A Glamorous Peacock

The Peacock

The Peacock

I’ve only recently begun to design my embroideries entirely for myself. To begin with I took painted  canvases or transfers and worked them using a variety of stitches and thread combinations, depending on what I had to hand and what aspect of embroidery was catching my attention at the time.

I was attracted by this transfer of a peacock a long time ago, in fact I think I bought it when I was still a teenager. If I had paid attention to my whims I would have bought a good many canvases and transfers of peacocks over the years.  In fact there is a painted canvas that I didn’t buy that I now would, if I were to see it somewhere!

Peacock - Close Up

Peacock - Close Up

The fabric is a linen napkin, and the threads are a variety of silks bought when a needlework shop I worked in as a teenager closed. I got a very good discount, in gratitude for services rendered..

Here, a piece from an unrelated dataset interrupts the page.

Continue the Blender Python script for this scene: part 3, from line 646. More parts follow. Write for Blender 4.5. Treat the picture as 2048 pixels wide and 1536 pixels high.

I didn’t actually get to begin stitching the Peacock until after I was married. He’s worked using chain stitch and heavy chain stitch, rows and rows and rows in blues and greens with a little purple in some of the eyes on his tail. I quite deliberately left some fragments unworked because it was beginning to feel rather congested, and although a peacock’s tail can look pretty bedraggled when it is closed, I wanted to bring to mind the glamour of the open tail and not the impediment of the closed one!

Gate - Close Up

Gate - Close Up

Now I look at the design again, it is worked almost entirely in chain stitch and chain stitch variations. The olive green tree is worked in twisted chain, with detached chain stitch leaves.

The brick work is outlined in ordinary chain stitch, and the arch includes cable chain stitch, which is one of my favourite surface embroidery stitches. It looks much harder than it really is, produces a line which is slightly more marked than ordinary chain stitch, and can be tweaked and ornamented with French Knots or simple seed stitches inside the links.

I tried to make as much use as possible of the variation of colour in some of the threads, so the work in this piece is done by the colour variation rather than by trying to make excessive use of stitch texture changes. It is now stretched and mounted over padding and framed without glass, so that the textures and colours have the best chance of being seen, and hangs in our spare room. Whether our guests notice it is altogether a different matter!

9 Comments

  1. Lady Fi says:

    That peacock really is glorious! Love the way you have captured the real colours of a peacock…

  2. Janice says:

    A very glamorous peacock indeed! I also love the gate detail with all the shading. As for the back story – well, I have many supplies with a similar vintage but am now starting to use them, and I think it all just goes to prove that nothing is ever a wasted purchase!

  3. karen says:

    get watermarks on those pictures asap!! This has all left a really bad taste in my mouth. I think it was the fact that once I had removed the original images from flickr, she just blatently went back and got more. It seems to be resolved now though thankfully.

  4. I love the way you found that you’ve used mostly variations of chain stitch. For some stitches there are just so many variations, and some of them are more interesting than the basic stitch!

  5. Shelley says:

    I’m attracted to peacocks too ………… I think it’s the colours! I recall my mum embroidering a peacock tablecloth (back in the 60s/70s?) and I probably still have some remnants of the threads in my collection!

  6. Elmsley Rose says:

    Do you know http://peacockstitchalong.blogspot.com/ ? Peacocks, peacocks, everywhere!

    I plan to do a single feather one day. Gorgeous silks and a little passing thread. (yet another project!)

  7. Kerry says:

    Your peacock is glorious! I love these magnificent birds!
    Hugs,
    Kerry

  8. […] Lady in the Garden, again came from a transfer, and was stitched as a companion to the Peacock, and a homage to Grandmama’s Lady. Unlike Grandmama, I made no effort to provide the lady […]

  9. coral-seas says:

    I thought that I had already left a comment on your handsome bird (for someone who works with computers all day, I am strangly, IT challenged!).

    I too am captivated by these magnificent birds and have plans to embroider at least one peacock project. I like the open fragments, they give a lightness to his tail, I particularly like the use of varigated threads, I think they have worked exceptionally well in this design.